3d, Dr. Wild preached in a private place on Isaiah i. 4, showing the parallel between the sins of Israel and those of England. In the afternoon, Mr. Hall (son to Joseph, Bishop of Norwich) on 1 Cor. vi. 2, of the dignity of the Saints; a most excellent discourse.
4th October 1658. I dined with the Holland ambassador, at Derby House: returning, I diverted to see a very WHITE RAVEN, bred in Cumberland; also a porcupine, of that kind that shoots its quills, of which see Claudian; it was headed like a rat, the fore feet like a badger, the hind feet like a bear.
19th October 1658. I was summoned to London, by the commissioners for new buildings; afterward, to the commission of sewers; but because there was an oath to be taken of fidelity to the Government as now constituted without a king, I got to be excused, and returned home.
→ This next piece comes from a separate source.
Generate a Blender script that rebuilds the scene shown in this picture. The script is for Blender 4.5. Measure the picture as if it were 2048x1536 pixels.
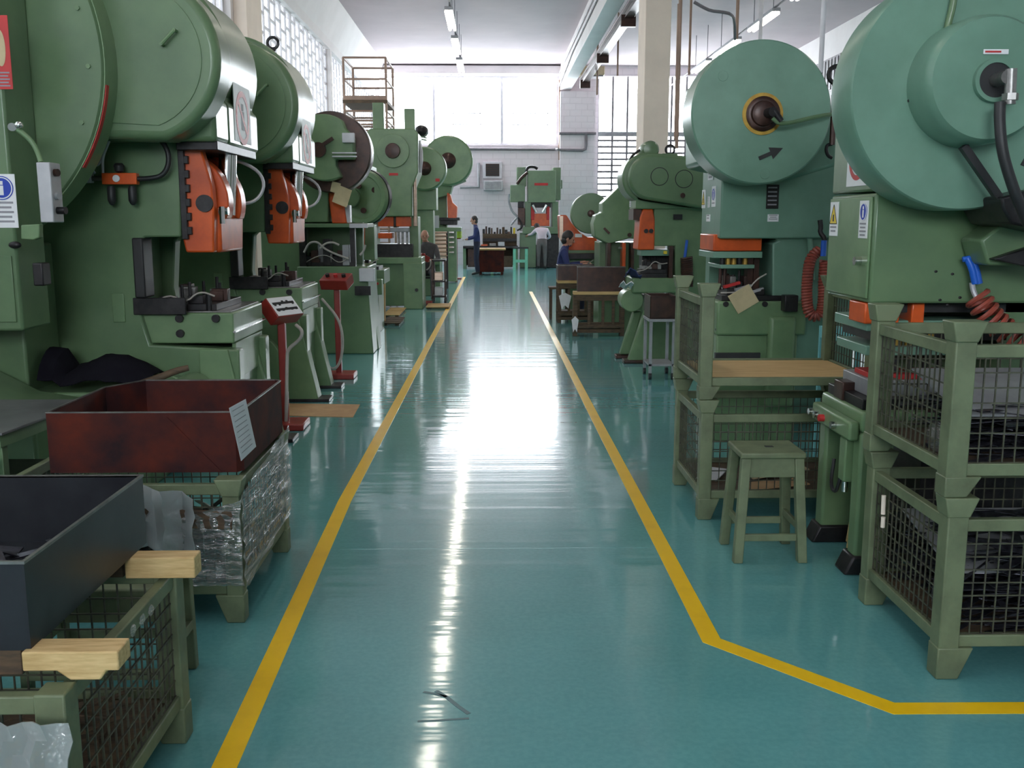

22nd October 1658. Saw the superb funeral of the protector [deceased]. He was carried from Somerset House [Map] in a velvet bed of state, drawn by six horses, housed with the same; the pall held by his new lords; Oliver lying in effigy, in royal robes, and crowned with a crown, sceptre, and globe, like a king. The pendants and guidons were carried by the officers of the army; the imperial banners, achievements, etc., by the heralds in their coats; a rich caparisoned horse, embroidered all over with gold; a knight of honor, armed cap-a-pie, and, after all, his guards, soldiers, and innumerable mourners. In this equipage, they proceeded to Westminster: but it was the most joyful funeral I ever saw; for there were none that cried but dogs, which the soldiers hooted away with a barbarous noise, drinking and taking tobacco in the streets as they went.
22nd October 1658. I returned not home till the 17th of November.
22nd October 1658. I was summoned again to London by the commissioners for new foundations to be erected within such a distance of London.
6th December 1658. Now was published my "French Gardener", the first and best of the kind that introduced the use of the olitory garden to any purpose.
23rd December 1658. I went with my wife [aged 23] to keep Christmas at my cousin, George Tuke's, at Cressing Temple, in Essex. Lay that night at Brentwood, Essex [Map].
25th December 1658. Here was no public service, but what we privately used. I blessed God for his mercies the year past; and 1st of January, begged a continuance of them. Thus, for three Sundays, by reason of the incumbent's death, here was neither praying nor preaching, though there was a chapel in the house.